18. The judge gave adequate and sustainable reasons for concluding that the appellant would not have the difficulties claimed in the south of Nigeria, noting in particular his educational qualifications and work experience. Further, it is difficult to see how the difficulties of Islamisation of traditionally Christian areas in Northern Nigeria would be relevant to whether the appellant could relocate in the primarily Christian southern part of Nigeria.
19. It was open to the judge to reject the expert’s report as to the difficulties that there would be in a safe relocation and he gave adequate and sustainable reasons for doing so. The expert’s opinion, in particular at paragraph 39, is predicated on the assumption that what he, the appellant, had told him was true. It does not take account of the findings with regard to education and work experience, that is it does not take account of the particular characteristics of the appellant and accordingly, was a finding open to the judge who had clearly not believed the appellant’s account and major aspects and gave adequate and sustainable reasons for doing so. Further, there is simply no basis for what is averred at ground 6(iv). Mr Winter made no submissions on this issue but even if the judge’s attention was drawn to the requirement to register in a town in which they reside within Lagos to obtain status, there was no inability that the appellant would be unable to do so or that this material would be available to the herdsmen or that they would in any event seek to track him through this means.

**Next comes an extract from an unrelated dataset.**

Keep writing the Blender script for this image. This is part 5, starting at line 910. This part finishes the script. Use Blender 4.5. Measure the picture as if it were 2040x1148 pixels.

20. Accordingly, for these reasons, none of the grounds are made out. I therefore find that the decision of the First-tier Tribunal did not involve the making of an error of law affecting the outcome.
Notice of Decision
(1) The decision of the First-tier Tribunal did not involve the making of an error of law and I uphold it. No anonymity order is made.
(2) Note: this decision was dictated on 3 August 2022 but, owing to an administrative error, was not typed until 6 April 2023.